Tal dever distingue-se do dever de aconselhamento por via do tipo de avaliação que o distribuidor terá de fazer – avaliação objetiva, construída a partir do tipo de produto indiciado pelas necessidades e exigências do cliente, e do tipo de cliente, por oposição a uma análise personalizada – e com o conteúdo da informação a prestar – produtos convenientes, por oposição informação quanto ao produto considerado adequado às necessidades do cliente.

Encontram-se ainda previstos deveres de adequação reconduzíveis a suitability, aplicáveis aos seguros de massa, e previstos no artigo 31.º, n.º 4 e 5 , mais marcados na distribuição de PIBS (artigos 40.º a 42.º) , que impõem a especial análise dos distribuidores em causa para efeitos de aplicação, nomeadamente considerando a limitação de objeto a que os seguradores se encontram sujeitos.
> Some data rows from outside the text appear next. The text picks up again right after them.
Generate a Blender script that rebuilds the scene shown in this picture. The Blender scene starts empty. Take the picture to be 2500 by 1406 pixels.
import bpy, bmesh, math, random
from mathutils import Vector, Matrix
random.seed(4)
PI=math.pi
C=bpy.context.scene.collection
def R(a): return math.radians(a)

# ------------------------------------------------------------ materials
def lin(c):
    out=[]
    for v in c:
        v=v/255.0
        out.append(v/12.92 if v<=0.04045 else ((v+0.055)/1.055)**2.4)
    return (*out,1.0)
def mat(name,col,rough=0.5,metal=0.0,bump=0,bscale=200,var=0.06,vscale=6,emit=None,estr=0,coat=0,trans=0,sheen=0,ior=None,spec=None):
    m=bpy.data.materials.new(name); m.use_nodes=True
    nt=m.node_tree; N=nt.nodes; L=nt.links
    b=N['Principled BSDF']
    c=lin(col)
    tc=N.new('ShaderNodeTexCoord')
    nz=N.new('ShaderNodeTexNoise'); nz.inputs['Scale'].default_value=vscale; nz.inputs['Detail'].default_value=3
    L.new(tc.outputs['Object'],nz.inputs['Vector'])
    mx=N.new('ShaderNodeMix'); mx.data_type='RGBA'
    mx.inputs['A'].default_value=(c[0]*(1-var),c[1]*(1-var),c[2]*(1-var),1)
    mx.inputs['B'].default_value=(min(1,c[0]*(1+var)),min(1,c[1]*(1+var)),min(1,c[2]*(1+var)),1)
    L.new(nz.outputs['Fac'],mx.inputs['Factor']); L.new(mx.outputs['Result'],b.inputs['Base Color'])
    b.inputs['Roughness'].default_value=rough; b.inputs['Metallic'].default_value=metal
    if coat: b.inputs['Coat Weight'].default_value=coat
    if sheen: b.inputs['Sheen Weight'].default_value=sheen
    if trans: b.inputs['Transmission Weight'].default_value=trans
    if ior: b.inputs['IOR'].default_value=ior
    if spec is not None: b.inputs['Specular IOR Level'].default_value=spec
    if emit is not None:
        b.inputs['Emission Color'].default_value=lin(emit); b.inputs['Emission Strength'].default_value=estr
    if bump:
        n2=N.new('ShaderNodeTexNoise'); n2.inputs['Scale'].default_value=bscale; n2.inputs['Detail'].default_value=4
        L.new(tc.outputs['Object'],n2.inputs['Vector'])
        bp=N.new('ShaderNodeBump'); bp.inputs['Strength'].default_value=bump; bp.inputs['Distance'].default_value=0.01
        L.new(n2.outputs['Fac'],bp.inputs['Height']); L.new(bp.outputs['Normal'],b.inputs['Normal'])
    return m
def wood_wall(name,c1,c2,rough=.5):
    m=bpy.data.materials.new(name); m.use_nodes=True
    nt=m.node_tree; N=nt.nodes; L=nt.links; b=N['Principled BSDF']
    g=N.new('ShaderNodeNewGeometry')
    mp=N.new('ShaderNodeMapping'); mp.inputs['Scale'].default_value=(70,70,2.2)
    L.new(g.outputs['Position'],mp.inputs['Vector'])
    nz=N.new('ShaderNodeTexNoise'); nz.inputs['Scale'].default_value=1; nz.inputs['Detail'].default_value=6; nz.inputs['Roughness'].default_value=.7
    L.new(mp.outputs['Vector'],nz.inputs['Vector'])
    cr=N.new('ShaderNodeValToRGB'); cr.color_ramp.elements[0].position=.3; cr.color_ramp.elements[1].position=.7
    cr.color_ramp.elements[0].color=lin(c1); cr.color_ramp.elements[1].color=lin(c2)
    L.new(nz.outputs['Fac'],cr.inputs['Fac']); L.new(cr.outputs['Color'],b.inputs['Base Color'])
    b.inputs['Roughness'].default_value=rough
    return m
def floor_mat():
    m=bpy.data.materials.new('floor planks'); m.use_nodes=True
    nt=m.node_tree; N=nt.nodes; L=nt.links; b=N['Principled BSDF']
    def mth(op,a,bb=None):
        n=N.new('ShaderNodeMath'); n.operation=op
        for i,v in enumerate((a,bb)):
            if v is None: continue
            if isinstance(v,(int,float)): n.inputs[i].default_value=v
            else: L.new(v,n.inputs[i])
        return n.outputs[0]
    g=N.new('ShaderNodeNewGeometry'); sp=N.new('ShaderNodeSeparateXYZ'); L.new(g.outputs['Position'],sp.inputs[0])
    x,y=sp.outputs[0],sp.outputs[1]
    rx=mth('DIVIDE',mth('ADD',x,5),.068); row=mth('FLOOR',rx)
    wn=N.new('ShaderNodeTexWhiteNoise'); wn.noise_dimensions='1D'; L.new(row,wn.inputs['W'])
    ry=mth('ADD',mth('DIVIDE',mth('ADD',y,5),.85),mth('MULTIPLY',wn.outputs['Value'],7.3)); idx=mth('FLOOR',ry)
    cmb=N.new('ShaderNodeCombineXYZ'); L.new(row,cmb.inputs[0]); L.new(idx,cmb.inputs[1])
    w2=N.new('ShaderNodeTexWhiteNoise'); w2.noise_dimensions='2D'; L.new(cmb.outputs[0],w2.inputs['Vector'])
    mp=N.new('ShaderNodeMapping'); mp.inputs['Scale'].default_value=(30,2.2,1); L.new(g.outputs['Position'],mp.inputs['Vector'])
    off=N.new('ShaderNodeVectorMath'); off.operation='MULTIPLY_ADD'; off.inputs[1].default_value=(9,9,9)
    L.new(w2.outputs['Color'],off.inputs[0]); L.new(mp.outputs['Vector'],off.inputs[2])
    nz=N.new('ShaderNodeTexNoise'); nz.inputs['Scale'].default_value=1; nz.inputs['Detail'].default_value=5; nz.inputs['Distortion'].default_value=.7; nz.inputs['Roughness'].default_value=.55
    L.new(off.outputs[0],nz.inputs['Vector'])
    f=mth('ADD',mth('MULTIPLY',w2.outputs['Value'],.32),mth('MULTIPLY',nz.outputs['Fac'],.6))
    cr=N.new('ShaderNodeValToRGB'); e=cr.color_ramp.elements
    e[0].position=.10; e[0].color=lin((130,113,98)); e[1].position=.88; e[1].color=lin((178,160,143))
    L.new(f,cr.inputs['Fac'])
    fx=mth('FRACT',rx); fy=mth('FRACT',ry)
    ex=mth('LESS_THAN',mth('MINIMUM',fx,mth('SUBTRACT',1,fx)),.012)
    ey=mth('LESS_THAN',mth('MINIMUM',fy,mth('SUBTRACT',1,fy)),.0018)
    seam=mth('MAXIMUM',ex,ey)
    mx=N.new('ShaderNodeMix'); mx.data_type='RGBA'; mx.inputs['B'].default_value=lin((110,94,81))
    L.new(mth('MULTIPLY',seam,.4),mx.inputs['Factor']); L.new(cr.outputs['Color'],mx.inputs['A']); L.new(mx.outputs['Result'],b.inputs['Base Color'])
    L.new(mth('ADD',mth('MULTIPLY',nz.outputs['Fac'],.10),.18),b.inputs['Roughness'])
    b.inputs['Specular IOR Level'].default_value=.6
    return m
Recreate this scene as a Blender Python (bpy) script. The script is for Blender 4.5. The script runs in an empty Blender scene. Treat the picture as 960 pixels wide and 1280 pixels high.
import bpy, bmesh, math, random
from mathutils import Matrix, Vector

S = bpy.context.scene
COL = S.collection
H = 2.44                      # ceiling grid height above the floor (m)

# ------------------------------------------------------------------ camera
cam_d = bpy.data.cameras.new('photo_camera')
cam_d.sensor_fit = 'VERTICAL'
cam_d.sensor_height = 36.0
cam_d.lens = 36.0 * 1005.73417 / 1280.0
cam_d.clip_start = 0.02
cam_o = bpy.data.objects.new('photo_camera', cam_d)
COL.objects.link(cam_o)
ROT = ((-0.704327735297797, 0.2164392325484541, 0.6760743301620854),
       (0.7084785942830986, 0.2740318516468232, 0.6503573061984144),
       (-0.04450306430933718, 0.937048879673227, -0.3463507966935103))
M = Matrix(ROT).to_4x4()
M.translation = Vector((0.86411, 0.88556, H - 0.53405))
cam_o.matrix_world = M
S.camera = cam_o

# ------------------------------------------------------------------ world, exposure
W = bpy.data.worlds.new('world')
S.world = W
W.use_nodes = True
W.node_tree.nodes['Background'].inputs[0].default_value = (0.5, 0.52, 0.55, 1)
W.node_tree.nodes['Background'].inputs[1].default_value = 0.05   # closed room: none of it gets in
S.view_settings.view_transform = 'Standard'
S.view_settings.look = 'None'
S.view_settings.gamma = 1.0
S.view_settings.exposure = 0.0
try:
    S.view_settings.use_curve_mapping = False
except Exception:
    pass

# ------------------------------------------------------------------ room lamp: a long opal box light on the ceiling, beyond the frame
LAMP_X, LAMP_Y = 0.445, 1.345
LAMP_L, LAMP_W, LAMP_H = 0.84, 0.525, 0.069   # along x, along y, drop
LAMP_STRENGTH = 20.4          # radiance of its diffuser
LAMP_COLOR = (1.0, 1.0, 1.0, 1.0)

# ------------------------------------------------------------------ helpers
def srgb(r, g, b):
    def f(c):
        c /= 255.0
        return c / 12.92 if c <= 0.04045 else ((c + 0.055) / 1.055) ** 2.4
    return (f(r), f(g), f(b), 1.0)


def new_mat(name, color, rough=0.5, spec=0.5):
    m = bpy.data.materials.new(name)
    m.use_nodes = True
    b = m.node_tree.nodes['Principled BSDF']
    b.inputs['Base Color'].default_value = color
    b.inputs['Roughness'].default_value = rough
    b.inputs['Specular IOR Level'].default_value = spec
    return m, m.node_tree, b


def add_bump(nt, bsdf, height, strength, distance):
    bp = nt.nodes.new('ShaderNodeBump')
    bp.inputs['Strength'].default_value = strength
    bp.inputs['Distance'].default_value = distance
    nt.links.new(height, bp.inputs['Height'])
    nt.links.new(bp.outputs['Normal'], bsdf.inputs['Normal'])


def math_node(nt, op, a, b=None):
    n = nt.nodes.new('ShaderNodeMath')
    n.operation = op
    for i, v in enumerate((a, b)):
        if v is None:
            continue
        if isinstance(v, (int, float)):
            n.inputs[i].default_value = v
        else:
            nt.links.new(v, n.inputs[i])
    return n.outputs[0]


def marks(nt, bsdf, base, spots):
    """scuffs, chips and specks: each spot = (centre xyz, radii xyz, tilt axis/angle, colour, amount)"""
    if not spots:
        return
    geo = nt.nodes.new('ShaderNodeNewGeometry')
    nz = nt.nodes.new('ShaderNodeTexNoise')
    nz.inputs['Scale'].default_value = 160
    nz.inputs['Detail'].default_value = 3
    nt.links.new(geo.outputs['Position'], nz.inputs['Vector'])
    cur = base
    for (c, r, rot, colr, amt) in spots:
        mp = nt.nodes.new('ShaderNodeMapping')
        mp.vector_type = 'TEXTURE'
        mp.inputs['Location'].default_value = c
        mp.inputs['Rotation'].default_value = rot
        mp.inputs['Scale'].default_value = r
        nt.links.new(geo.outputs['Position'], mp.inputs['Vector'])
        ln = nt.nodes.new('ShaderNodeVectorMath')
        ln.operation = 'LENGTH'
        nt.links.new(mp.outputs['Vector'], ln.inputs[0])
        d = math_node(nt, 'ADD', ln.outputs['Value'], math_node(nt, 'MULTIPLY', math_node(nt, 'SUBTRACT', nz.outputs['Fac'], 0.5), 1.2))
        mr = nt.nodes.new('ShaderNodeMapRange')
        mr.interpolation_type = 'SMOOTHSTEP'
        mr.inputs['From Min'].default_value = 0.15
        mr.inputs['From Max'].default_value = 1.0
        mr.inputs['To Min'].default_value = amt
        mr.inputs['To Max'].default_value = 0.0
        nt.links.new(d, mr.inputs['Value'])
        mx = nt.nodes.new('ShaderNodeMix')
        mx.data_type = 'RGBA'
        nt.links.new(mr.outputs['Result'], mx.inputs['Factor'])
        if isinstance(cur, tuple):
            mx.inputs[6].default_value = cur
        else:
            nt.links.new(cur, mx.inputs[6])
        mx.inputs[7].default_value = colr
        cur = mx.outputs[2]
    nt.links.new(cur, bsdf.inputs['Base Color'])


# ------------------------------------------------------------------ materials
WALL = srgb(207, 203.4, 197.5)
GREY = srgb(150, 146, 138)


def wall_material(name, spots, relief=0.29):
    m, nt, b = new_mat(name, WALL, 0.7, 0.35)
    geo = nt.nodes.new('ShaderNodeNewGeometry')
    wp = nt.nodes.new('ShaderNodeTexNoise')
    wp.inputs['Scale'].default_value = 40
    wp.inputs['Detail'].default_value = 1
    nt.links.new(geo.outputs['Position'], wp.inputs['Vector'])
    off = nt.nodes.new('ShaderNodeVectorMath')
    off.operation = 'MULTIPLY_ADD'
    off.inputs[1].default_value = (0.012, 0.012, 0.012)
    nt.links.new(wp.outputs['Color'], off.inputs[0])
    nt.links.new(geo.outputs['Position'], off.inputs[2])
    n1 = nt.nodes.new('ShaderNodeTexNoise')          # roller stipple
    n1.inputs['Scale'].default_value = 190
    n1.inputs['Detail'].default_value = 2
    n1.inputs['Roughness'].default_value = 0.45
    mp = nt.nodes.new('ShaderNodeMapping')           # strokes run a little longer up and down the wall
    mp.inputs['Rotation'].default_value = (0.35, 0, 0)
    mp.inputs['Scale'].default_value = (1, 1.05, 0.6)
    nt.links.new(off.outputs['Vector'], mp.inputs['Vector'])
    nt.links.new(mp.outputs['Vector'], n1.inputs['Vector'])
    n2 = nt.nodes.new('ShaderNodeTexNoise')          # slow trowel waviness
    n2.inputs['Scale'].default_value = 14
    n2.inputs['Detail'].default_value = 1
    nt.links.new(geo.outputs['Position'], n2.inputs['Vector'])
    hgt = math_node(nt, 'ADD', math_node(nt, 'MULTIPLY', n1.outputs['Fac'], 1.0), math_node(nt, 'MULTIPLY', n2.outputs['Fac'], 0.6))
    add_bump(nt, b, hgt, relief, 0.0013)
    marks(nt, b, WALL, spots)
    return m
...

Tanto quanto fica referido permite identificar um regime completo, complexo e denso de dever de adequação na distribuição de seguros, em cuja interpretação e dogmatização deverá ser especialmente considerada a história dos preceitos que o compõem e o desenvolvimento legislativo e doutrinal paralelo do dever de adequação na intermediação financeira.